Private equity poised to drive traditional TV consolidation from 2026, TD Cowen predicts

Private equity firms are likely to emerge as the primary consolidators of traditional TV networks starting in 2026, as regulatory challenges continue to stall large-scale mergers between major Hollywood studios, according to a new research note from TD Cowen analyst Doug Creutz.

Creutz said consolidation among linear TV networks could accelerate if companies like Warner Bros. Discovery follow Comcast’s lead in spinning off non-core linear assets. “We tend to think 2026 is a more likely timeframe, with private equity being the most likely consolidator,” he wrote.

The prediction comes amid a broader rethink within the media sector, where profitability challenges and rising subscriber churn are forcing companies to reassess direct-to-consumer (DTC) streaming strategies.
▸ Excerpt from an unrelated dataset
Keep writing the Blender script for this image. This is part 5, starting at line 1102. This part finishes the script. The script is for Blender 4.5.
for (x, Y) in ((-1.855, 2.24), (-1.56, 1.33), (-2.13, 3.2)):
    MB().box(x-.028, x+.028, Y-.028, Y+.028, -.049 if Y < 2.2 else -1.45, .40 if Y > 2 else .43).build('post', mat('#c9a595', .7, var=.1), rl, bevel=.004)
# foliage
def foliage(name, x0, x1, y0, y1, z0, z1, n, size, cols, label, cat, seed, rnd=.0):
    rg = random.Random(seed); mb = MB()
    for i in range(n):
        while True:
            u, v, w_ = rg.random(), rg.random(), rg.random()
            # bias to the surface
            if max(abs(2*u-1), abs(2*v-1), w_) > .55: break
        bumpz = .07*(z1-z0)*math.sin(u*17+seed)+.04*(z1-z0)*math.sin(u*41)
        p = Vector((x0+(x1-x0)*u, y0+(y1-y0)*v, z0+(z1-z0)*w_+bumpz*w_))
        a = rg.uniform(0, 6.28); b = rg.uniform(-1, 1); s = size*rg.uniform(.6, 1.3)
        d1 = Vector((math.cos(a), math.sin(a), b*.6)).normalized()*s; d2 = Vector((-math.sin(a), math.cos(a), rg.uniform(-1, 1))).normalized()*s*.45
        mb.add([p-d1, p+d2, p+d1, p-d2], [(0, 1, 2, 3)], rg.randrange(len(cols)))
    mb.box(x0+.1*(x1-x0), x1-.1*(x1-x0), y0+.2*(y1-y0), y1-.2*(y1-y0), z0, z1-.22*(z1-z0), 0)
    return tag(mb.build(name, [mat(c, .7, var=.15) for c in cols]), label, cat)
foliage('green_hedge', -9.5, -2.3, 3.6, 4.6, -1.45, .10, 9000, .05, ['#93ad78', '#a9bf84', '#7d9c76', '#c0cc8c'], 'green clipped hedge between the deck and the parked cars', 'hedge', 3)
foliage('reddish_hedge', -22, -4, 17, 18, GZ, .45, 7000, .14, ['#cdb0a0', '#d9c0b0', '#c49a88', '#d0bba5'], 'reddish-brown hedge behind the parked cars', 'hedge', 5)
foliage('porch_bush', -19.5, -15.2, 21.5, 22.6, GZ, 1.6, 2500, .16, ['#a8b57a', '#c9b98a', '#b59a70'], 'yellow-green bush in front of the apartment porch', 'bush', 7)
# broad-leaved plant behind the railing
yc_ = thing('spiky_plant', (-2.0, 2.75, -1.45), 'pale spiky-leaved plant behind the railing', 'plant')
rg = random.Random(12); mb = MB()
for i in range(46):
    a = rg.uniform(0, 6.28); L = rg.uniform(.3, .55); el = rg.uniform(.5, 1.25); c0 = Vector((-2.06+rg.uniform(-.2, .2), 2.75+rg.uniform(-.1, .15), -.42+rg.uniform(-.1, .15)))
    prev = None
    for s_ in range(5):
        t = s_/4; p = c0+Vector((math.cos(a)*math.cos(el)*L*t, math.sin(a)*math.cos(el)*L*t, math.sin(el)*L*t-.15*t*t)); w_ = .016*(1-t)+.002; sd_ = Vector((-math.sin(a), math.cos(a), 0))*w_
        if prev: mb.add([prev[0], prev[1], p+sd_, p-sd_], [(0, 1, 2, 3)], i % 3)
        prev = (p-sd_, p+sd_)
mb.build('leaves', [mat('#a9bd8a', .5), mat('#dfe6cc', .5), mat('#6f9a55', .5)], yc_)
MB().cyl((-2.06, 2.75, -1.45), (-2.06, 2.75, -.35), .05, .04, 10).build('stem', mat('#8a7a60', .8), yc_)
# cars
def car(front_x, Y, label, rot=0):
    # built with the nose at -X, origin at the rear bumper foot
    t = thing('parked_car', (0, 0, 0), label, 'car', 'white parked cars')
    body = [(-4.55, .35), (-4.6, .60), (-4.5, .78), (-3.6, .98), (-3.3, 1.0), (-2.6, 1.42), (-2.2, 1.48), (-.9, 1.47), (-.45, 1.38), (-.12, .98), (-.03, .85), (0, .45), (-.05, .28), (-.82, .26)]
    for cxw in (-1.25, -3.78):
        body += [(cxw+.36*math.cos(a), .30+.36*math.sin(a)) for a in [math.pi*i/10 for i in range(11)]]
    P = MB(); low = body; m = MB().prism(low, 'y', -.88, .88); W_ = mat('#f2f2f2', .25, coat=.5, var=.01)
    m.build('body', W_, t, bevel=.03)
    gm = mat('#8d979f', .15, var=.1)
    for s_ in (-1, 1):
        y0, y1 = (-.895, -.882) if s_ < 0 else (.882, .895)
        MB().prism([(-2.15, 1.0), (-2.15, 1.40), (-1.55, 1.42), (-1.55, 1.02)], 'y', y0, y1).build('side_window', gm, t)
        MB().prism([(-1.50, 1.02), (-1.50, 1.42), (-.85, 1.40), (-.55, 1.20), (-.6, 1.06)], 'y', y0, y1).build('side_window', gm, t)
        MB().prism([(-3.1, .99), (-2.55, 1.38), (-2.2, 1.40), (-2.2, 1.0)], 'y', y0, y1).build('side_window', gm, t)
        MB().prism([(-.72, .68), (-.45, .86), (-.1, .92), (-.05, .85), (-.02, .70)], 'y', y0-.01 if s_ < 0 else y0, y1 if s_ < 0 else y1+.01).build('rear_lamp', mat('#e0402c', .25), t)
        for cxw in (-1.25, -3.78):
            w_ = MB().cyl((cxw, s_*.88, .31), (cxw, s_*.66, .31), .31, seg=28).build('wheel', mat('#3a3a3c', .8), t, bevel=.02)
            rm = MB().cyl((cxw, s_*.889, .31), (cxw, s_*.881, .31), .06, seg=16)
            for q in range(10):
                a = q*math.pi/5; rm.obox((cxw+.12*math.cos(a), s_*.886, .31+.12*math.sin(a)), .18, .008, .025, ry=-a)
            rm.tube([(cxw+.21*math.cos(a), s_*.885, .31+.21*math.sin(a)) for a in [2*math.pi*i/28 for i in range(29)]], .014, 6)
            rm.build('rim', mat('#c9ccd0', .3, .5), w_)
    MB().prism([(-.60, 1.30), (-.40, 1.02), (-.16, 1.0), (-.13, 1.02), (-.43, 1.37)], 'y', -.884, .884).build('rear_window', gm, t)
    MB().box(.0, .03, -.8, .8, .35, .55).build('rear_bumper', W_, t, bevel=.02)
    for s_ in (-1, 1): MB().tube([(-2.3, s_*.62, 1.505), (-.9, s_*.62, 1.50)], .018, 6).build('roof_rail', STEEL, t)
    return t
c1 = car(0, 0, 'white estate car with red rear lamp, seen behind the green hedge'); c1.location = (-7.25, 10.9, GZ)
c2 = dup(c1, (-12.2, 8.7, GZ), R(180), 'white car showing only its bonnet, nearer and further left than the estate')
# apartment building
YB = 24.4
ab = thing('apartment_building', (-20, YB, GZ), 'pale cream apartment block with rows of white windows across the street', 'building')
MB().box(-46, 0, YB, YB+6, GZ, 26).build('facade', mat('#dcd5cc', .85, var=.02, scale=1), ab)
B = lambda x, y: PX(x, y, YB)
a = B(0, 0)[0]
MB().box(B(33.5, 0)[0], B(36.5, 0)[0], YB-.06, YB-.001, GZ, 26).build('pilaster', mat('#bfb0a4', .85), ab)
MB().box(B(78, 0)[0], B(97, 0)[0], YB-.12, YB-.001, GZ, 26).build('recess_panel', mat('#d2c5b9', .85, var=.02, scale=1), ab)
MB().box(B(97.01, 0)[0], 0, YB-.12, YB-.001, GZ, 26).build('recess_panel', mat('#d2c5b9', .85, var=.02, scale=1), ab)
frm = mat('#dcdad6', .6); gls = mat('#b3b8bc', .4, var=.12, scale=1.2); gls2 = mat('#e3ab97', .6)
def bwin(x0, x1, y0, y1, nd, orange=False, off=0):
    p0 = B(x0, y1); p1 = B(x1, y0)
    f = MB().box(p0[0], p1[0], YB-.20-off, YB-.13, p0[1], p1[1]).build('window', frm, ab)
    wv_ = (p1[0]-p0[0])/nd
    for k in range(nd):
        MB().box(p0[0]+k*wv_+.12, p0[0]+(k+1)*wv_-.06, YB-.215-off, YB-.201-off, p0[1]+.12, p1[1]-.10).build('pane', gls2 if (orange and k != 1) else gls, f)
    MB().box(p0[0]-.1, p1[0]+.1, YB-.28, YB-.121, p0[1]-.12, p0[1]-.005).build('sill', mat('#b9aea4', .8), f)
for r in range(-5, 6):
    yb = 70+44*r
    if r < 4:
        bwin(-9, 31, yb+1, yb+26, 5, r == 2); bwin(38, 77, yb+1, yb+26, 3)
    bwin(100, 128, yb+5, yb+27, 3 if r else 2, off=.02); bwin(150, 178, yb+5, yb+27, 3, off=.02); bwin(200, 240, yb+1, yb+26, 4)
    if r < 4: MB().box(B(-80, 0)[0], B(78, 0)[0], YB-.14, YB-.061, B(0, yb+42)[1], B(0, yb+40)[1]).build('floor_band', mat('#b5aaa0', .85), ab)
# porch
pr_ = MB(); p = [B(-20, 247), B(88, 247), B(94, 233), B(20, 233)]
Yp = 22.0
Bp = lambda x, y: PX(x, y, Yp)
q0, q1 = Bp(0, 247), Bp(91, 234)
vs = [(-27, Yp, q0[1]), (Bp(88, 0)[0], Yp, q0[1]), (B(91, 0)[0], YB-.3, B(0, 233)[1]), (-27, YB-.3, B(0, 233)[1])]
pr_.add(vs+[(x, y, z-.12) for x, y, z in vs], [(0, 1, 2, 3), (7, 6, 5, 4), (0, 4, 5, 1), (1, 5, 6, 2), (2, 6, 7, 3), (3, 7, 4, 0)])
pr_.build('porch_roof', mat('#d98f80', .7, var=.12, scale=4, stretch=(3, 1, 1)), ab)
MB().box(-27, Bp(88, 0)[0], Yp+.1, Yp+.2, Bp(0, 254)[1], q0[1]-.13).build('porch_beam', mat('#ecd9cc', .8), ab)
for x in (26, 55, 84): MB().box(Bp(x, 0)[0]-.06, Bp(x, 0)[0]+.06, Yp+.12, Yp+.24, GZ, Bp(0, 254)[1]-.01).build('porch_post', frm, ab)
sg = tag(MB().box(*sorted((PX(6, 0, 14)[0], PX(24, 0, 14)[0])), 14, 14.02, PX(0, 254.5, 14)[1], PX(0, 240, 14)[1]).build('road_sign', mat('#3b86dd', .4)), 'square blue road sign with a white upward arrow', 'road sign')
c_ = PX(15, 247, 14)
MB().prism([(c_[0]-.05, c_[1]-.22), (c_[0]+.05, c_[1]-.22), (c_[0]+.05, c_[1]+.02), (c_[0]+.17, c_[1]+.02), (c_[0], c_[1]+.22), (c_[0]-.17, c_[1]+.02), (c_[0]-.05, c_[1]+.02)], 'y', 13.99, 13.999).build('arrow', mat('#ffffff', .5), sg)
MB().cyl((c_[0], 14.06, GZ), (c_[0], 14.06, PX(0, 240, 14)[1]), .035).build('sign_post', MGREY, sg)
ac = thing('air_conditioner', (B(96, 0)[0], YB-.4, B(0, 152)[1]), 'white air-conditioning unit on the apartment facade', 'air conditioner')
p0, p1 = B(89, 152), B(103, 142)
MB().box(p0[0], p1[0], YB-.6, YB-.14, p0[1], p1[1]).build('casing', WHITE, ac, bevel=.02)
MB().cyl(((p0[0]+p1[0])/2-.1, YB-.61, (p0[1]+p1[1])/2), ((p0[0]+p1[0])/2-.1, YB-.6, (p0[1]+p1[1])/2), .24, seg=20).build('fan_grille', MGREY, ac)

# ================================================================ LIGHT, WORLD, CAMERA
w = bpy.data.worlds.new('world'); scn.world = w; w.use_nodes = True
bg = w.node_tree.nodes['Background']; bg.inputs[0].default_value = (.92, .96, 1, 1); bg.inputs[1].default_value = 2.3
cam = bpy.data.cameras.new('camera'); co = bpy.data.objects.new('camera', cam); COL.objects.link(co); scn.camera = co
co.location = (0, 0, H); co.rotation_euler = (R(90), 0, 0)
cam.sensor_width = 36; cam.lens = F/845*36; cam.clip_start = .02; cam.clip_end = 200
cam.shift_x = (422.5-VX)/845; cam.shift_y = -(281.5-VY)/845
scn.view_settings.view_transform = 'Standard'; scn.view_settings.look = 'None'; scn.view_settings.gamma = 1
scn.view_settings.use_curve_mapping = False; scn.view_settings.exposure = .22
Creutz argued that media firms should abandon standalone streaming models—which require costly consumer acquisition spending and high content production costs—and refocus on bundling content to drive profitability.

“We think the only way the industry returns to real health is to give up on the standalone DTC dream and figure out a way to rebundle everyone’s content together,” Creutz said, pointing to recent bundling initiatives such as the Disney+/Max offer as directionally positive.

TD Cowen warned that long-term profitability for streaming remains elusive, with slowing subscriber growth, increased price sensitivity, and further advertising revenue pressure expected—particularly in a weaker macroeconomic environment.

Private equity’s expected role in reshaping the TV landscape mirrors moves seen in other disrupted media sectors, as investors look to capture value by consolidating legacy assets, streamlining operations, and preparing platforms for digital transition or asset optimisation.